Trains aren't that great of an idea for long-haul intercity transit in the US. The distances in the US are pretty big outside of a few pockets of European or Japanese style population density. Airplanes are just better at a certain distance.
I mean, you could have had this for a long time already if there were political will. This newly unveiled Chinese train is based on decades old German tech. They tricked Siemens into building them a "test track" in Shanghai ages ago, with the promise of giving them a contract for longer routes. Now they have the tech and plan to build it themselves.
Btw, other countries determined the maglev tech to be uneconomical. I think India and Saudi Arabia and some other places were interested but ultimately nothing became of it.
I was talking generally about HSR, rather than specifically about maglev.
Maglev is complex because:
* it guarantees you can't run services beyond the limit of the new-built track,
* the extra speed comes with higher operational costs (because drag, so you need the time saving to increase modal shift), and
* higher construction costs (to get the higher speeds, you need to build it with very large radii corners, which limits your ability to choose one's route to minimise significant structures; and if you want city-centre stations, you have no choice but to build a new line all the way in, and it turns out that acquiring land in cities is expensive).
I wouldn't _totally_ write off maglev, but there are relatively few corridors which align to make all of this worthwhile.
Maglev at high speeds is cheaper operating costs than normal rail. (normal rail - in tests - has gone just as fast as existing maglev (not this future advance, what is running in production service) The limit to normal rail is actually the power supply (overhead wires) and not the wheels on steel rails. However as you go faster maglev operating costs are cheaper than normal rail at the same speed (more than slower speed normal rail). Also maglev needs less track maintenance which is a large advantage in operating costs.

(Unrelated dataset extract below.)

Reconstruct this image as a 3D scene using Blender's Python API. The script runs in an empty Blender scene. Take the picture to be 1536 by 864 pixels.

I mean the record speeds for maglev and steel wheel trains aren't far apart — 603 km/h v. 574 km/h. My understanding is the limits on steel wheel trains in practice are managing airflow on ballasted track (as the airflow can pick up lose ballast and propel it into the train or anything else nearby) along with pantograph-catenary contact as you mention.
My understanding about maglev operational costs is that the energy consumption of each service is higher (due to the need to maintain the electromagnets, which end up consuming more energy than is used to overcome the rolling resistance of steel-on-steel), though the overall operating costs are hard to judge (especially when the only operational line is both short and there is little in the way of public data about its costs).

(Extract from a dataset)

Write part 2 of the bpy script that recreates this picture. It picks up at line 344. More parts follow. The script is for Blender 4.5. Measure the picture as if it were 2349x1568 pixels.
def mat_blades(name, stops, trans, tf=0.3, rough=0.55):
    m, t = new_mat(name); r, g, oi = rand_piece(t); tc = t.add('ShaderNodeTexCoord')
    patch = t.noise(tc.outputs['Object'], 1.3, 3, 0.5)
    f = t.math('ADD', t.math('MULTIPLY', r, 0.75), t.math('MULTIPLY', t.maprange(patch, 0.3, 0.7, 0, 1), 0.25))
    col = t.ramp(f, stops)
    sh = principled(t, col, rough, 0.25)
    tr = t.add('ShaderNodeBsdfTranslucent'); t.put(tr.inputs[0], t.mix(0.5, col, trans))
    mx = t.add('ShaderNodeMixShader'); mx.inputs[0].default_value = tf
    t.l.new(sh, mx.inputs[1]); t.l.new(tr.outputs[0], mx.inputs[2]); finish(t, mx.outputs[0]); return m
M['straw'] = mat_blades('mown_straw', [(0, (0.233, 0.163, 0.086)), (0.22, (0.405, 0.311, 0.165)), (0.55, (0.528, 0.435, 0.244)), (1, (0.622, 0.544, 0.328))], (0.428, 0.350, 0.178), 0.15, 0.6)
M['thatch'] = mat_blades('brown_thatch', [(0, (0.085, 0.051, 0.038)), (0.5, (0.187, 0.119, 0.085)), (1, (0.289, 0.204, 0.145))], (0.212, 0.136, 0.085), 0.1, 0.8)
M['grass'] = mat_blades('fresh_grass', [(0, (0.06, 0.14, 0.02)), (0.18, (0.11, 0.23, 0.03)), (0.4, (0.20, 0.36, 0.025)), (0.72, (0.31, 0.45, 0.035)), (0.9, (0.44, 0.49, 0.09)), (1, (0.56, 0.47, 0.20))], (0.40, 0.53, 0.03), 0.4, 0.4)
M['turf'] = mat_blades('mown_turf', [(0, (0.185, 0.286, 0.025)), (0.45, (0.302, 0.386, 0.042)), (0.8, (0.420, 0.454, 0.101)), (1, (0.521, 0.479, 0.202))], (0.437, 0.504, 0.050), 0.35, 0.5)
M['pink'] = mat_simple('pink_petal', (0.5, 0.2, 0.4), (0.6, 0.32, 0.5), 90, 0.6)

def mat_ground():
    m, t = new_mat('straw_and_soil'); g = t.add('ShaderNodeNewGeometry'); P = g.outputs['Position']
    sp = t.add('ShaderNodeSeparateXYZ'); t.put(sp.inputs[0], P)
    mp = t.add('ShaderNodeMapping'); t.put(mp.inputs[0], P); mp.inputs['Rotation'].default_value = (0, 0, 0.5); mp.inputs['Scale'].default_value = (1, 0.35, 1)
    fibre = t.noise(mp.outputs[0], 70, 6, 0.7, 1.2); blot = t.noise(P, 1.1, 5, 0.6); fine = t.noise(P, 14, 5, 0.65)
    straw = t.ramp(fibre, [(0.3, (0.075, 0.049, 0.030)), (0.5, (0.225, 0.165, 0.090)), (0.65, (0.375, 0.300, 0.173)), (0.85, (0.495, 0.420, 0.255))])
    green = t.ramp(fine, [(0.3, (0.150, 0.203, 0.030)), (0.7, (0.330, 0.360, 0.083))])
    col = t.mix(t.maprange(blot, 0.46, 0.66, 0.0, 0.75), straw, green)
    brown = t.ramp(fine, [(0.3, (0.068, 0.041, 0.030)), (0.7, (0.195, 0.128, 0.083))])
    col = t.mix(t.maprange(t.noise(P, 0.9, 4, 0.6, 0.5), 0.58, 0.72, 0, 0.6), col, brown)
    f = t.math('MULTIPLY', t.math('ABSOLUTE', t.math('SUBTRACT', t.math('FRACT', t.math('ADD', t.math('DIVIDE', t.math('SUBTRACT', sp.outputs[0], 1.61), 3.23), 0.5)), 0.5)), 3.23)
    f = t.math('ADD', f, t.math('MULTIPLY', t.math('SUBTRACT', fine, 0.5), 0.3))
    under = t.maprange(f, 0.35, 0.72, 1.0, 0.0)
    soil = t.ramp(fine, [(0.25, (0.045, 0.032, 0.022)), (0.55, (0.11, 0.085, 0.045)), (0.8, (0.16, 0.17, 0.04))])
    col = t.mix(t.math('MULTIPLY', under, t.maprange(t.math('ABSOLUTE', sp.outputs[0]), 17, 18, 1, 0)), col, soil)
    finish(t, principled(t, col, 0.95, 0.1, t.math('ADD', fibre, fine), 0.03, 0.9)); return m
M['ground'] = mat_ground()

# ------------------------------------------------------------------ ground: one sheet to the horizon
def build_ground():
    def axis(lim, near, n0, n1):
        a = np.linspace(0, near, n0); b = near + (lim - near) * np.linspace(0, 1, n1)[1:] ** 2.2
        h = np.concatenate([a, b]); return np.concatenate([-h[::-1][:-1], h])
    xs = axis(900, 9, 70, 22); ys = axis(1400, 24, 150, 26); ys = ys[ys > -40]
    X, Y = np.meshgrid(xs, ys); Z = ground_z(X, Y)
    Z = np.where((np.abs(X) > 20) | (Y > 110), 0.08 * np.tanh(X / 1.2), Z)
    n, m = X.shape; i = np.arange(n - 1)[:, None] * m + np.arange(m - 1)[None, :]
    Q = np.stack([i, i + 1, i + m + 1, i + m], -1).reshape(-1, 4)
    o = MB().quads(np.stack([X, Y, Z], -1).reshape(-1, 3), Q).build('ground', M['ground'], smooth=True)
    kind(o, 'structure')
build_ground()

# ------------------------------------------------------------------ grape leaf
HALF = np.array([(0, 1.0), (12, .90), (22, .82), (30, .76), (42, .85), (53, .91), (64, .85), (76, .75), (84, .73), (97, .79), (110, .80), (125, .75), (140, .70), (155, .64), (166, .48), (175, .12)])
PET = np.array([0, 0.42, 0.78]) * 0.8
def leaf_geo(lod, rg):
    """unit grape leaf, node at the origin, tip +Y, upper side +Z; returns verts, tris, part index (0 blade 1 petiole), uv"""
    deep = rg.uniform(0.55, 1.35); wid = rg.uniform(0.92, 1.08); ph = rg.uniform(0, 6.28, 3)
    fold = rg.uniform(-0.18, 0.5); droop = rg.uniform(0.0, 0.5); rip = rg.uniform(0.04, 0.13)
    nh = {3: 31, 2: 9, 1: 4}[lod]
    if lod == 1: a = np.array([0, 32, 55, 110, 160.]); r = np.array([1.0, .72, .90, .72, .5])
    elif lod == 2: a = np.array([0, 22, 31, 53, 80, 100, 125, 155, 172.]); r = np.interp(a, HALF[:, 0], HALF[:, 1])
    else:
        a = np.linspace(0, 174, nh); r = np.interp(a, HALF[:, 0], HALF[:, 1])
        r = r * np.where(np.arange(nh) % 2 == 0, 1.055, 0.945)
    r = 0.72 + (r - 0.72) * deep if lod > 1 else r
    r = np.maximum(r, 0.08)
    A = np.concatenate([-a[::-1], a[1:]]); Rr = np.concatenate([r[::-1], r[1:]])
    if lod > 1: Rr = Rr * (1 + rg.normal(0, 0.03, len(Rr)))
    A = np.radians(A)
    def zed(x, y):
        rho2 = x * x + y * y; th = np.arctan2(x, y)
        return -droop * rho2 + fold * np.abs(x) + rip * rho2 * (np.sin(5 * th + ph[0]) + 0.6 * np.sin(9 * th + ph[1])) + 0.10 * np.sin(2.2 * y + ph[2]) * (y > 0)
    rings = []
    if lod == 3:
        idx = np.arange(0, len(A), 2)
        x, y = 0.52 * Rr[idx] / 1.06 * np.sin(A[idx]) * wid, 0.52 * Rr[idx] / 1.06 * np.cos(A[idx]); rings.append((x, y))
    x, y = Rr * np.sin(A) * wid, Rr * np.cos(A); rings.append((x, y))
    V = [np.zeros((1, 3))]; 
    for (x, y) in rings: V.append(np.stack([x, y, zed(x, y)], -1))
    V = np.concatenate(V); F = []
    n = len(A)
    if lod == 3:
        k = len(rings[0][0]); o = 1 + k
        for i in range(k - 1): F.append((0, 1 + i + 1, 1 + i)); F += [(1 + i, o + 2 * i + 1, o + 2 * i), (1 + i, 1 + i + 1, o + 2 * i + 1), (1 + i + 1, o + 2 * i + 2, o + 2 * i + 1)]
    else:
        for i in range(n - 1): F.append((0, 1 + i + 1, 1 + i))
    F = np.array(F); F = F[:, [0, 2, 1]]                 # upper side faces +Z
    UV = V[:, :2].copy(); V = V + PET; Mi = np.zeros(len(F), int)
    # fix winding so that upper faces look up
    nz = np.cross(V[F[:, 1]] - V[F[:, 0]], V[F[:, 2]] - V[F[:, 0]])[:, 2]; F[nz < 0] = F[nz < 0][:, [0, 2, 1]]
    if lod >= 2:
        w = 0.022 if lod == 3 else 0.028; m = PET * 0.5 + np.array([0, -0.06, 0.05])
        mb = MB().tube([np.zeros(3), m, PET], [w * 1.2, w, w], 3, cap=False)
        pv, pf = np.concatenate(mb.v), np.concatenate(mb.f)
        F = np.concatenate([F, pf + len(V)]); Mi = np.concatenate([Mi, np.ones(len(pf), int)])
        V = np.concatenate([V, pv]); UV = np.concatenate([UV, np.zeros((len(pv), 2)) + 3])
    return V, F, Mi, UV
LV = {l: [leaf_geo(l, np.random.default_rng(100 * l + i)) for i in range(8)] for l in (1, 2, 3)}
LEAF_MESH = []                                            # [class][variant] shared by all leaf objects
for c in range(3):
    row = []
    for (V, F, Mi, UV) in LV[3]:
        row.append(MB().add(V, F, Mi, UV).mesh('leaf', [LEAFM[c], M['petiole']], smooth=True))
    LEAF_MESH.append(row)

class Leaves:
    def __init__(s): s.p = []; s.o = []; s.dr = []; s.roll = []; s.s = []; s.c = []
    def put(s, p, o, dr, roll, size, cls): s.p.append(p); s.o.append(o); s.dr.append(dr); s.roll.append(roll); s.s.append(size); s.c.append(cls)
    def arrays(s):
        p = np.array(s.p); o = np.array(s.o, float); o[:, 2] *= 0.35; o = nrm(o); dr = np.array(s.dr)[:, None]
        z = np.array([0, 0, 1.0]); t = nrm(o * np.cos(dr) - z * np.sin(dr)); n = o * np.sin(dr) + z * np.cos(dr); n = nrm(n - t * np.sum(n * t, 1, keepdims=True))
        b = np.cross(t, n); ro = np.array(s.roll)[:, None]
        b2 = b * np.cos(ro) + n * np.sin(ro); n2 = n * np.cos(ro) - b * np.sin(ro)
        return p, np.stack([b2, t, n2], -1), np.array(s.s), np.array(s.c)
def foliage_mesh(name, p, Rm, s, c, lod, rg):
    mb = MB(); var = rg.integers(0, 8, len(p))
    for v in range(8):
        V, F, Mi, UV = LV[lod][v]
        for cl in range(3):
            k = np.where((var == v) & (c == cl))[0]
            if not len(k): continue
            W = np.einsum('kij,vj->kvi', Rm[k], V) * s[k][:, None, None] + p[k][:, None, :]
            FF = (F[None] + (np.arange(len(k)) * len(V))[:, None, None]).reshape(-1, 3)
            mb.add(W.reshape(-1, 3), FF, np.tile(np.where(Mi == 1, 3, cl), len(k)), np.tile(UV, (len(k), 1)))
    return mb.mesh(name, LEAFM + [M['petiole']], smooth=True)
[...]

I wonder if you could beam power to an airplane instead, or maybe even have a low-flying airplane touch electrical wires. An airplane with no battery -- solves a lot of the Maglev problems.
Touching electrical wires is the limit to existing HSR - you can only go so fast before you run into problems. I don't know if they can be engineered out.
I don't know if beaming power is practical. Tesla was working on it long before we were born.